From Tom Bethell in Darwin’s House of Cards: A Journalist’s Odyssey Through the Darwin Debates:
“The scientific evidence for evolution is not only weaker than is generally supposed, but as new discoveries have been made since 1959, the reasons for accepting the theory have diminished rather than increased.” (Page 45)
“Darwinian evolution can be seen as a way of looking at the history of life through the distorting lens of Progress. Given enough time, society in general, including human beings, would be transformed into something superior and perhaps unrecognizably different.” (Page 248)

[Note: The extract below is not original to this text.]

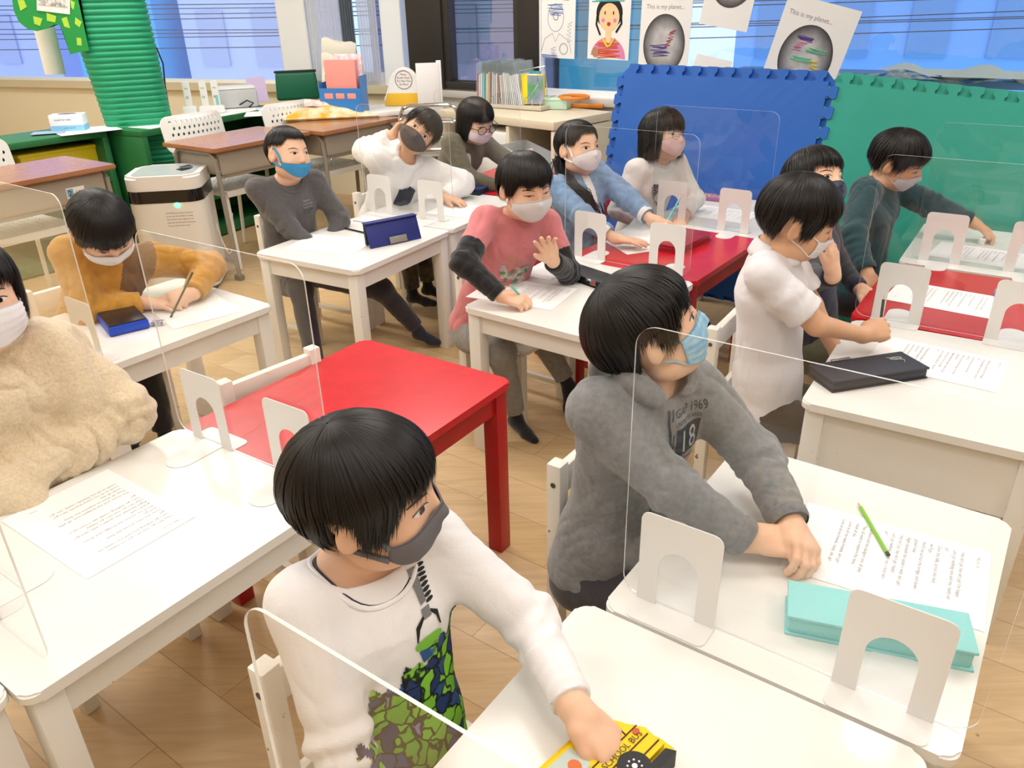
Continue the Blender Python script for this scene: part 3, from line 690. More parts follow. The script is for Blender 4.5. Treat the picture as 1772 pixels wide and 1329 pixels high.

Reading over Bethell’s book last night, I was struck by the fact that most intellectuals today do not believe in progress. They do believe that we are living in a post-fact world. Narrative and spin are the new fact and evidence. How that affects Darwinism is becoming clearer from recent events:
1. Fact becomes narrative: Suppressing discussion is a good goal because there are no facts, just narratives, and it might as well be their narrative. That’s probably what prevented the recent Royal Society rethinking evolution conference from being the intellectual watershed it should have been. The new attitude will also inhibit science progress—but then not so many thinkers believe in progress anymore.
2. Spin Science becomes a political cause, like any other. It has its political friends and foes, and the aim of the planned marches is to force funding and legislation in order to benefit scientists as an identity group. Which, to listen to them, is mainly what the marchers want.
At least they have chosen a goal they are reasonably certain of achieving.